Espresso Smith wrote:"It's all in the cup" I have always said this and I continue to say it.
Great, you are in good company!


Matthew Brinski

#20: Post by Matthew Brinski »


I'm glad you jumped in on this. I REALLY want to experiment with pump pressures and extraction times/volumes (and I have already to a certain degree), but I'm waiting for a Scace device to arrive so I can correlate brew temperature to the other variables. I want to know the specifics of what works not only to make repeatable extractions, but also to make an attempt of actually understanding the hows and whys of what works well. One thing that you mentioned that I have found to be true through experience is the use of a lower pump pressure. I am currently having best success with 8.5 bar. I am also having greater success with pulling restricted shots. I have had good shots up to 40 seconds (triple basket at 1.5 ounces), but lately have been sticking around 28 seconds (using both ridged and ridgeless double baskets at 1.25 - 1.5 ounces).

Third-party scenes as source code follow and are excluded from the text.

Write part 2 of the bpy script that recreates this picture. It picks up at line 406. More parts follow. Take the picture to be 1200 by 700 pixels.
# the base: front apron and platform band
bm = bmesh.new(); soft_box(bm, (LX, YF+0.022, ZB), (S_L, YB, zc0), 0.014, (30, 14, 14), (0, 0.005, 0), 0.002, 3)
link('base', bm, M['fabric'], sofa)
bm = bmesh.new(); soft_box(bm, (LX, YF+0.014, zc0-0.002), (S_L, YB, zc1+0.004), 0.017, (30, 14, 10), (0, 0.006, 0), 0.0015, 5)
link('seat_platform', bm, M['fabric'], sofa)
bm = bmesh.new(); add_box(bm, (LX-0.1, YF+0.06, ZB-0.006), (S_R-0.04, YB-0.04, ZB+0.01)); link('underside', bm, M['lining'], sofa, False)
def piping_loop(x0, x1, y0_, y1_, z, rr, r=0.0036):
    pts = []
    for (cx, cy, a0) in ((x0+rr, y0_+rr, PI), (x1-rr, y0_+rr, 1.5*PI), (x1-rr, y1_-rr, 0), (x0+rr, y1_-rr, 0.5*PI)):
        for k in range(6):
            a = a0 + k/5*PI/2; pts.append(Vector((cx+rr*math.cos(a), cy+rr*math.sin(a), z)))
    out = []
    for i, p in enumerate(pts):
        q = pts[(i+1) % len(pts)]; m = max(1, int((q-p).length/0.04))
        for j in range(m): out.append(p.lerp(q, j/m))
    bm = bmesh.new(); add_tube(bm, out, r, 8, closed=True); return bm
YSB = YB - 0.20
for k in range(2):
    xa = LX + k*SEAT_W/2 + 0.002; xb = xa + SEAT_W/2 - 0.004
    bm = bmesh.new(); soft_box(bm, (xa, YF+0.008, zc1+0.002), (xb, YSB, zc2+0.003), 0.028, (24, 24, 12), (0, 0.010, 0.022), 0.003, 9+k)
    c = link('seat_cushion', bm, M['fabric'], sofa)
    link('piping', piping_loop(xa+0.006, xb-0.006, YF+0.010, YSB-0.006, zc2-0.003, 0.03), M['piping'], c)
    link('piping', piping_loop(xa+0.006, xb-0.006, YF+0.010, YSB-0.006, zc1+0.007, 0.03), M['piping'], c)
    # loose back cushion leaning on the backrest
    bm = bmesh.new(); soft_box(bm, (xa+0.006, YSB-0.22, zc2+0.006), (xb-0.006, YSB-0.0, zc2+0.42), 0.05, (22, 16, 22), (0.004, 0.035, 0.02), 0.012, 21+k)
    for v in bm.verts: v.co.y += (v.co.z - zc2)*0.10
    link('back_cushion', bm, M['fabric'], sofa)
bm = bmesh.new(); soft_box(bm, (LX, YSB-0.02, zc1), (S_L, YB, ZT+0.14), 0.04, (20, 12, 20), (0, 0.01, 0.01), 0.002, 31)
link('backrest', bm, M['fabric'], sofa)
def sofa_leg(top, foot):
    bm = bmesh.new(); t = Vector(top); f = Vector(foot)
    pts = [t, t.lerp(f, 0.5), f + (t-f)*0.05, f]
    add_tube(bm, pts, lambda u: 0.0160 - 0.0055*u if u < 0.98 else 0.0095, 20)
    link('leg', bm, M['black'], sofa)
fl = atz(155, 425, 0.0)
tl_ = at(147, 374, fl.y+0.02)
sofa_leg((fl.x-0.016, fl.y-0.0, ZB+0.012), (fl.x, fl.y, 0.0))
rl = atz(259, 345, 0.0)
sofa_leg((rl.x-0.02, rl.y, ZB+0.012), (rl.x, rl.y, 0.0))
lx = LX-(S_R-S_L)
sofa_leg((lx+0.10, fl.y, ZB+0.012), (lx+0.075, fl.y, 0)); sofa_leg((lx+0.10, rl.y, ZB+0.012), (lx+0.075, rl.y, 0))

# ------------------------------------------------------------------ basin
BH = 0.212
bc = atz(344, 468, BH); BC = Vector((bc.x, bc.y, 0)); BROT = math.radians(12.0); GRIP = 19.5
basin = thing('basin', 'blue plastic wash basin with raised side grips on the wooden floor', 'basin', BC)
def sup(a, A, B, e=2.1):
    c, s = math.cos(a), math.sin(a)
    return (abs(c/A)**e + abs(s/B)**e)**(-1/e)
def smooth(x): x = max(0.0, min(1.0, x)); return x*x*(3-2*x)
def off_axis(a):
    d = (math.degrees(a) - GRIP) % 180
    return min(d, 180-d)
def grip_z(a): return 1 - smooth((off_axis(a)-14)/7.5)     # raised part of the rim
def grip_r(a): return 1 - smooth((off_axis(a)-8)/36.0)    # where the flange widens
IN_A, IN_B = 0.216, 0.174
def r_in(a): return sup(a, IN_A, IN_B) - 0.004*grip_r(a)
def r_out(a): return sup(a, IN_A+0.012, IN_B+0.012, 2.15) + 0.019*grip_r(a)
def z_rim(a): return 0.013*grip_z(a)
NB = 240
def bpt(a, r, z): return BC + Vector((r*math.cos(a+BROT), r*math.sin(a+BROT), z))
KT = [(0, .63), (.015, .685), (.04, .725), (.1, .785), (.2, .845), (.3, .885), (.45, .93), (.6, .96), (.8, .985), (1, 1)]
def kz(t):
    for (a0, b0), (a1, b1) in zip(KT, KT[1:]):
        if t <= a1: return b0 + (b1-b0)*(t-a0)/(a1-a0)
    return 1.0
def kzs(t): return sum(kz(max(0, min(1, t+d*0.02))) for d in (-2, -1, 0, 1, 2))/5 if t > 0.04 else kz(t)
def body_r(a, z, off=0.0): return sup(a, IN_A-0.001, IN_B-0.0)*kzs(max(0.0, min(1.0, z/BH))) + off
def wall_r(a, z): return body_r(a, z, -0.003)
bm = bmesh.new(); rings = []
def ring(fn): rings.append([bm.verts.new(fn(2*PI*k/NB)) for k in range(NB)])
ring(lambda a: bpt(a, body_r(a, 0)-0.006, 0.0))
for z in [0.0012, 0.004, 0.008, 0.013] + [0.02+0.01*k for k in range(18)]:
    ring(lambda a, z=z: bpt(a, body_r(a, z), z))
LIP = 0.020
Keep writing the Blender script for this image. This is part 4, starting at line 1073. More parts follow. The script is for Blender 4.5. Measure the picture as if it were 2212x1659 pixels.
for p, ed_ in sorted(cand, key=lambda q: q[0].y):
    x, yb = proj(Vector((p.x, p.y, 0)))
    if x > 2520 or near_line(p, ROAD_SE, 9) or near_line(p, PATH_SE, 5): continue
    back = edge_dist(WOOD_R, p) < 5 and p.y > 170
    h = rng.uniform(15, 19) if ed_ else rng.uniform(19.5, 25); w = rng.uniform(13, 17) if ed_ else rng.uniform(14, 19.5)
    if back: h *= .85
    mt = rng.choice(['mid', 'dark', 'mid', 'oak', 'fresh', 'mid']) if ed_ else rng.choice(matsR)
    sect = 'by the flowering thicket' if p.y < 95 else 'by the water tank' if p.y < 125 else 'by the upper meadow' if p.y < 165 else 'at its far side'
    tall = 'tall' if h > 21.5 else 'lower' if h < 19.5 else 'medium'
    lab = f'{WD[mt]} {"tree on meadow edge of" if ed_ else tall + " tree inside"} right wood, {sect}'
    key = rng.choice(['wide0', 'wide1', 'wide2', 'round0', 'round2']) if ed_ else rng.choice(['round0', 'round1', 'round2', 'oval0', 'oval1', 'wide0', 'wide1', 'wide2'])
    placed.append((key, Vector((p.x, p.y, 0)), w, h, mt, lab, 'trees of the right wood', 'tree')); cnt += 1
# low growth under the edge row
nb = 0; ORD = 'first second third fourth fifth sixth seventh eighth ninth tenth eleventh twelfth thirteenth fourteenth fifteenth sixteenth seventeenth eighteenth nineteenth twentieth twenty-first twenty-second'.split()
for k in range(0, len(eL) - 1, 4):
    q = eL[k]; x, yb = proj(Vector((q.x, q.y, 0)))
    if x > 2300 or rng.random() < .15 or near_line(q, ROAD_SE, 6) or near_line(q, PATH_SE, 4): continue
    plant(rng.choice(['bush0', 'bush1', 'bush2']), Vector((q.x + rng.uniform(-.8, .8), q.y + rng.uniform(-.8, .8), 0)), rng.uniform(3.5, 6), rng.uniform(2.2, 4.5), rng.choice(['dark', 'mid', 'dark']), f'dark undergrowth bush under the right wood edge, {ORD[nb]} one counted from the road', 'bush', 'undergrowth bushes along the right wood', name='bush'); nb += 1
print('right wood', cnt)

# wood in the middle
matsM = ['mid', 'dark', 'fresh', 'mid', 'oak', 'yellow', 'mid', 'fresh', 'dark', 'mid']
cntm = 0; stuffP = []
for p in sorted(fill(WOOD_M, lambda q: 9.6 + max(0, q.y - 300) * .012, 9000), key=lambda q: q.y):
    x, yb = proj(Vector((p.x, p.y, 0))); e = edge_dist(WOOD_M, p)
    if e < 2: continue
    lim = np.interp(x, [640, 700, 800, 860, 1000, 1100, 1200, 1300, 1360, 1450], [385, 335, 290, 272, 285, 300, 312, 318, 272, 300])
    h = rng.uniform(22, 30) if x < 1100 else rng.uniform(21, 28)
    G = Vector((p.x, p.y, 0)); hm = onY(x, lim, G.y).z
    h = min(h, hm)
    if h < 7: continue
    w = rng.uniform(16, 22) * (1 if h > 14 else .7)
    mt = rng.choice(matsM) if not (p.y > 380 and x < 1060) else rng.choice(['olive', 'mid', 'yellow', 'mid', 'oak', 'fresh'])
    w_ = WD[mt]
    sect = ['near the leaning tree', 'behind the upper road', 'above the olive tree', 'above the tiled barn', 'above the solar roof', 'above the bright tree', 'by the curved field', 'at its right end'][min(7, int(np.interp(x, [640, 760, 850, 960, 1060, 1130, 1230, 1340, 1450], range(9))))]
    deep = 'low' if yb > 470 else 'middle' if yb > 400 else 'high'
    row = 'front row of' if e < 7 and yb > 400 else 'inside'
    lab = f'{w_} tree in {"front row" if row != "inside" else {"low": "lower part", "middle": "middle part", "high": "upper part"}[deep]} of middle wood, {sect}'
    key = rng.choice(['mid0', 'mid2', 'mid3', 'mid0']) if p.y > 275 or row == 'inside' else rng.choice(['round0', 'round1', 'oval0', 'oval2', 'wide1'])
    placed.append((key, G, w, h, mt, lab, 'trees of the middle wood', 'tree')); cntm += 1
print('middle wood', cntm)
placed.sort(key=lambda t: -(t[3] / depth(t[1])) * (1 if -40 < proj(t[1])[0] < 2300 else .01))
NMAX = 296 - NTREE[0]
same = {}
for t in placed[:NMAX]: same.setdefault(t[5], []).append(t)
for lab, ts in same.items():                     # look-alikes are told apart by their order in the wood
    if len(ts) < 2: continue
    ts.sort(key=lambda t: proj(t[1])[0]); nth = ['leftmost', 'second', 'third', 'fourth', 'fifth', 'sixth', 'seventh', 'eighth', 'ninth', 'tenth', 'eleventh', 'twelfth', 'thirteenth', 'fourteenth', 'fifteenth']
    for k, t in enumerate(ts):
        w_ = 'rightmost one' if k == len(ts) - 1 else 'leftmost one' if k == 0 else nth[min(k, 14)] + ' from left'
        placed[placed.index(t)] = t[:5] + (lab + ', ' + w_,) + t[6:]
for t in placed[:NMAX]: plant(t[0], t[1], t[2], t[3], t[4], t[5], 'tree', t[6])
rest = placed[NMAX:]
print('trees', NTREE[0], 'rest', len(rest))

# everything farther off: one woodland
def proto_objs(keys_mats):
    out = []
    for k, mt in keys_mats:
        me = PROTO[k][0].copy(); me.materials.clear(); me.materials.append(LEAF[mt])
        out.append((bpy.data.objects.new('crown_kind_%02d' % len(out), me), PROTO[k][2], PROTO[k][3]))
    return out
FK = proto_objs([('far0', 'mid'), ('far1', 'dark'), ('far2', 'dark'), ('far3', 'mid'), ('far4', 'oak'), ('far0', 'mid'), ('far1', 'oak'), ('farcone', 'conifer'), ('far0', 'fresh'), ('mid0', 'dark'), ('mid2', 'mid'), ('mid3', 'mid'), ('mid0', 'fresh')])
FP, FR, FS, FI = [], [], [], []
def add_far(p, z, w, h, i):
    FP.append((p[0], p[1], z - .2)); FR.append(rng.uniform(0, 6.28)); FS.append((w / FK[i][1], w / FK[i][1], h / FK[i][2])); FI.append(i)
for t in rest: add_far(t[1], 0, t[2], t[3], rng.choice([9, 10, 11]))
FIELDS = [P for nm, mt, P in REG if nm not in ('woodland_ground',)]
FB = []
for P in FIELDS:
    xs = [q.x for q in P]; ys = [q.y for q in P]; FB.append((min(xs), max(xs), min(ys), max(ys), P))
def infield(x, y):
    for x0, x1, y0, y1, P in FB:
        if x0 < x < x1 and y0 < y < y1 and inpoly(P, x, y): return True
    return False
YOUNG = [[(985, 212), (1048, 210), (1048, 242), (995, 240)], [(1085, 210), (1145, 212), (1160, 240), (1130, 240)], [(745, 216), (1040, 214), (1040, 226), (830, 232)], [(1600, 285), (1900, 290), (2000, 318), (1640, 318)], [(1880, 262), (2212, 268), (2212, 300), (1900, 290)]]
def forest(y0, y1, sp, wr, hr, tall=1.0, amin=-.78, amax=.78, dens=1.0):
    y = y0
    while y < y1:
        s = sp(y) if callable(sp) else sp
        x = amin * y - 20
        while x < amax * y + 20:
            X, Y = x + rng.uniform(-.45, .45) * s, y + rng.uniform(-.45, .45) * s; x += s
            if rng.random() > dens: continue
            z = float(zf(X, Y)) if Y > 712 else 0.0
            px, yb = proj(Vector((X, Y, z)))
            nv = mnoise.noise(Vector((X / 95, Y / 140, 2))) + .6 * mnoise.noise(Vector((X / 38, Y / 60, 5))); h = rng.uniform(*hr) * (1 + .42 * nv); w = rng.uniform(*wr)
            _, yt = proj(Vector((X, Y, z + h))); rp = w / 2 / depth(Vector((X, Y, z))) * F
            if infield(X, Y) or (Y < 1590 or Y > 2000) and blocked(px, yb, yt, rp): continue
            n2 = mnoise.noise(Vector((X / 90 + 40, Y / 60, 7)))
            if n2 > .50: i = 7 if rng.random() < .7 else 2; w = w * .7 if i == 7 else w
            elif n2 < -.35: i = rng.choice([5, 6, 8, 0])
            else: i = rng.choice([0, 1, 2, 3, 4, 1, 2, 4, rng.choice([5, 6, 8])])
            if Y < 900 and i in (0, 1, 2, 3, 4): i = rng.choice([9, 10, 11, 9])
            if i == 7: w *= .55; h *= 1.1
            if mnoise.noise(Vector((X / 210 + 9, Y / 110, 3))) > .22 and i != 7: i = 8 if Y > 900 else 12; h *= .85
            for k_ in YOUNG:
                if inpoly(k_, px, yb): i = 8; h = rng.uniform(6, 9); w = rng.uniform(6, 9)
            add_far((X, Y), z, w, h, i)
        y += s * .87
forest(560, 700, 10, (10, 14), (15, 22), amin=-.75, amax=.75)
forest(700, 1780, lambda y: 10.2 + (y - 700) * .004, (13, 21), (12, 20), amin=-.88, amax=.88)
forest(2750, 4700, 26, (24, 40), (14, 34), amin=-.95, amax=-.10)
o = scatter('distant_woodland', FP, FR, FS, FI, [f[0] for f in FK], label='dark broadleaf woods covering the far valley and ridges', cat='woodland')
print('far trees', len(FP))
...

Something that I'm curious about is whether or not the actual extraction process at the coffee grind itself behaves differently at high altitudes. I would guess not, but I have no idea.

Matthew Brinski

PS - Can you recommend any places in Breck that pull decent shots? I have experienced nominal at best in just about every town in this state, with exception to a couple shops in Denver and Boulder.